» **Task brief**: Look at the entries below and reproduce them exactly.

» **Dataset content**:
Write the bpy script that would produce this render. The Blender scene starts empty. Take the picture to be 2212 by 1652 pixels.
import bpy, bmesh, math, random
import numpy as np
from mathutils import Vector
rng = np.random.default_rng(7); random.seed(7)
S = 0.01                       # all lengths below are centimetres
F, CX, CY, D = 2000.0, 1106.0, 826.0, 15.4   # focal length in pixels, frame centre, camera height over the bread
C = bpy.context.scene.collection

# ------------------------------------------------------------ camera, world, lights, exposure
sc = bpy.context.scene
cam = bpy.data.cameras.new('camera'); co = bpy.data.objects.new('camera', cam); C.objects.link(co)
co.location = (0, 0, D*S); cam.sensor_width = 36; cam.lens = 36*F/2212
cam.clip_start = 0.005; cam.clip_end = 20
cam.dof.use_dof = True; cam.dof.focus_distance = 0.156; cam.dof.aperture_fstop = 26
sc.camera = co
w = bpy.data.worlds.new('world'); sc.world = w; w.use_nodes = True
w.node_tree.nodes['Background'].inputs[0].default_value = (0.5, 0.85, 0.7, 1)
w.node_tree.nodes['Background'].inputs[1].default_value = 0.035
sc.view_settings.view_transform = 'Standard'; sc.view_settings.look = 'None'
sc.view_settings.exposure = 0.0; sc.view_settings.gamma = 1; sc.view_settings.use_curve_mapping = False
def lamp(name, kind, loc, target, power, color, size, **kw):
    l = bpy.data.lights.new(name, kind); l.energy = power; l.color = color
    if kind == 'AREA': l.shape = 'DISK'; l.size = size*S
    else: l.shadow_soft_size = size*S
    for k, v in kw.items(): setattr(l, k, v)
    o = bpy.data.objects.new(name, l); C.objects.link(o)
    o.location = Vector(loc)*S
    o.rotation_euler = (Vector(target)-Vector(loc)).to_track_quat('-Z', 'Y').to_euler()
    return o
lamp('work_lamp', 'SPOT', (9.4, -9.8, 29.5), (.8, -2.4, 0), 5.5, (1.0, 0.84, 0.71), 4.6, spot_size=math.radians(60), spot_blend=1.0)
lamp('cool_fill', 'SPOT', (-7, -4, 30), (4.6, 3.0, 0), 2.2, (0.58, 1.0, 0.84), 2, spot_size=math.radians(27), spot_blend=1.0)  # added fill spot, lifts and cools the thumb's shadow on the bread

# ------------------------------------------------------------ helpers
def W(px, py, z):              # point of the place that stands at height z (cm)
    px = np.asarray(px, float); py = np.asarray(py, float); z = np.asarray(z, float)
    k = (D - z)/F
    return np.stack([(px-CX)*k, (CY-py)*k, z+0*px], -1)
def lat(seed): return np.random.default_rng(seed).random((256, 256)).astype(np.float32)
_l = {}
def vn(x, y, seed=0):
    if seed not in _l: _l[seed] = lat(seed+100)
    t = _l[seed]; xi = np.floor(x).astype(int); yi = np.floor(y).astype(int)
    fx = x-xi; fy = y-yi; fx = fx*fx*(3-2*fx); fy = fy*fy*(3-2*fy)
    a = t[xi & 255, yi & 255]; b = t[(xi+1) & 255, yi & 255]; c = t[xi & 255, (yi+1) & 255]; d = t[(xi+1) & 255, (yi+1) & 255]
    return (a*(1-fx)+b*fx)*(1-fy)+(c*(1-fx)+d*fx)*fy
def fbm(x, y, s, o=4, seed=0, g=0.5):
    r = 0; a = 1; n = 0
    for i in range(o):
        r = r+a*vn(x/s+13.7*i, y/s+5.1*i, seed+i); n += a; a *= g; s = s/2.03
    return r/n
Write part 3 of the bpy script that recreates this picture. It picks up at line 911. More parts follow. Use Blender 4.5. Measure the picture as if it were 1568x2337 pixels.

» **Problem solution**:
Write the bpy script that would produce this render. The Blender scene starts empty. Take the picture to be 2212 by 1652 pixels.
import bpy, bmesh, math, random
import numpy as np
from mathutils import Vector
rng = np.random.default_rng(7); random.seed(7)
S = 0.01                       # all lengths below are centimetres
F, CX, CY, D = 2000.0, 1106.0, 826.0, 15.4   # focal length in pixels, frame centre, camera height over the bread
C = bpy.context.scene.collection

# ------------------------------------------------------------ camera, world, lights, exposure
sc = bpy.context.scene
cam = bpy.data.cameras.new('camera'); co = bpy.data.objects.new('camera', cam); C.objects.link(co)
co.location = (0, 0, D*S); cam.sensor_width = 36; cam.lens = 36*F/2212
cam.clip_start = 0.005; cam.clip_end = 20
cam.dof.use_dof = True; cam.dof.focus_distance = 0.156; cam.dof.aperture_fstop = 26
sc.camera = co
w = bpy.data.worlds.new('world'); sc.world = w; w.use_nodes = True
w.node_tree.nodes['Background'].inputs[0].default_value = (0.5, 0.85, 0.7, 1)
w.node_tree.nodes['Background'].inputs[1].default_value = 0.035
sc.view_settings.view_transform = 'Standard'; sc.view_settings.look = 'None'
sc.view_settings.exposure = 0.0; sc.view_settings.gamma = 1; sc.view_settings.use_curve_mapping = False
def lamp(name, kind, loc, target, power, color, size, **kw):
    l = bpy.data.lights.new(name, kind); l.energy = power; l.color = color
    if kind == 'AREA': l.shape = 'DISK'; l.size = size*S
    else: l.shadow_soft_size = size*S
    for k, v in kw.items(): setattr(l, k, v)
    o = bpy.data.objects.new(name, l); C.objects.link(o)
    o.location = Vector(loc)*S
    o.rotation_euler = (Vector(target)-Vector(loc)).to_track_quat('-Z', 'Y').to_euler()
    return o
lamp('work_lamp', 'SPOT', (9.4, -9.8, 29.5), (.8, -2.4, 0), 5.5, (1.0, 0.84, 0.71), 4.6, spot_size=math.radians(60), spot_blend=1.0)
lamp('cool_fill', 'SPOT', (-7, -4, 30), (4.6, 3.0, 0), 2.2, (0.58, 1.0, 0.84), 2, spot_size=math.radians(27), spot_blend=1.0)  # added fill spot, lifts and cools the thumb's shadow on the bread

# ------------------------------------------------------------ helpers
def W(px, py, z):              # point of the place that stands at height z (cm)
    px = np.asarray(px, float); py = np.asarray(py, float); z = np.asarray(z, float)
    k = (D - z)/F
    return np.stack([(px-CX)*k, (CY-py)*k, z+0*px], -1)
def lat(seed): return np.random.default_rng(seed).random((256, 256)).astype(np.float32)
_l = {}
def vn(x, y, seed=0):
    if seed not in _l: _l[seed] = lat(seed+100)
    t = _l[seed]; xi = np.floor(x).astype(int); yi = np.floor(y).astype(int)
    fx = x-xi; fy = y-yi; fx = fx*fx*(3-2*fx); fy = fy*fy*(3-2*fy)
    a = t[xi & 255, yi & 255]; b = t[(xi+1) & 255, yi & 255]; c = t[xi & 255, (yi+1) & 255]; d = t[(xi+1) & 255, (yi+1) & 255]
    return (a*(1-fx)+b*fx)*(1-fy)+(c*(1-fx)+d*fx)*fy
def fbm(x, y, s, o=4, seed=0, g=0.5):
    r = 0; a = 1; n = 0
    for i in range(o):
        r = r+a*vn(x/s+13.7*i, y/s+5.1*i, seed+i); n += a; a *= g; s = s/2.03
    return r/n
Write part 3 of the bpy script that recreates this picture. It picks up at line 911. More parts follow. Use Blender 4.5. Measure the picture as if it were 1568x2337 pixels.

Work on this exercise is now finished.